Finding an innocent victim in the shapely form of a babysitter named Stacy, our short sighted stud begins to type.

Hey...Isn't this where we came in?


"Laugh now!"


The sudden online stabbing of a big boobed brunette whilst everyone watches kinda ruins the party atmosphere for the guests so Zane sends everyone home whilst he stands around looking into the middle distance surround by beefy types saying things like "Whoa dude" and "That was radical!" a lot.

But give them their dues, this is probably the only time they'll ever appear on film outside gay porn.

Anyway, arriving home after the party Ashley and Proxy are still unsure about what they've seen.

Was it real or fake?

Well there's only one way to find out and that's to go online to try it for themselves.

 Managing to find one of the less fit guys from the party Ashley begins to type "I did it for the lulz"...

More stabbing and a wee bit of throat slashing follows.

And then Smiley appears to wave at our mentalist Missy.

As if he could see her.

Creepy, probably.

Becoming even more paranoid than usual Ashley begins to think she's being stalked by the spud faced slasher, seeing him everywhere from college to her bedroom.

But how can can that be possible if he's only an urban legend? 

Has the fear of Smiley somehow released him from the internet and made him flesh?

Well potato but you know what I mean.


Insert cock here.


With the death count rising but no bodies for the police to find it's a race against time for Ashleyas she desperately tries to find the secret of Smiley.

Will she succeed or has she had her chips?


Smiley: Made.



Fuck knows who director Michael J. Gallagher had to blow to get this greenlit but one things for sure, he must give fucking good head if the budget - a rumoured $13 million -  of this, his first feature is anything to go by.

That's not to say that it isn't slickly made or fairly enjoyable (which it is) but it's so throwaway and ultimately silly that you begin to wonder if the title character came first and the plot was hastily scribbled around it.

But who am I to talk, this is on the big screen whilst Anne Frankenstein is still languishing on someone's shelf.

Anne Frankenstein: Shelf.


Anyway, enough bitterness (for now), take a deep breath and back to the review.

Probably best known (and then only in the States) for his Youtube comedy series, Totally Sketch, Gallagher alongside his co-writer, the fantastically monikered Glasgow Phillips (director of Undead or Alive: A Zombedy) have taken a fairly generic slasher movie idea but attempted to give it a modern twist via the use of the internet and all it entails; from memes to 4chan via Chatroulette and throwaway mentions of Pedobear, the film is aimed fairly and squarely at the imageboard generation.

Who, in turn utterly hate the thing for seemingly trying too hard to be hip.

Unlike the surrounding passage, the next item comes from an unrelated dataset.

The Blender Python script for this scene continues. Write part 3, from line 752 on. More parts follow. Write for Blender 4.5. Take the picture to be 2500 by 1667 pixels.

If Smiley does indeed turn up on 4chan then Gallagher would do well to unplug his computer seeing as his house will be the first place the /b board will send him.


Cock and balls....never touched the sides.


Which is a shame because as I've said the film is enjoyable enough and doesn't outstay it's welcome.

It's just in hindsight that you realize that it doesn't do much else either.

And any goodwill you do have for it is pissed away by the highly implausible and frankly ludicrous ending which does nothing but cheapen any suspense built up in the previous 80 minutes.

Gallagher: fancy trainers, sucky lips.


It's not all bad tho', the cast, when not looking like other more famous people aren't too bad and there's sterling back up from the likes of the permanently grumpy  Keith David and Roger Bart's almost panto-esque Professor Clayton, it's almost as if they flow him in straight from summer season in Blackpool.

And the movie is all the better for him.

Kudos also to the waif-like Caitlin Gerard who imbues the whole thing with a sense of seriousness and urgency unseen since the heady days of  Heather Langenkamp and Amanda Wyss.

Which trust me was a long, long time ago.

Smiley: Culture.


And whilst it's no Nightmare on Elm Street it never plummets down to the abysmal levels that Scream did which is no bad thing I guess.

Damning with faint praise?

Absolutely.

But when it comes down to it so-so is always preferable to utter bollocks any day and if you're one of those people that suffer from Potnonomicaphobia then this may just be the most frightening film ever made.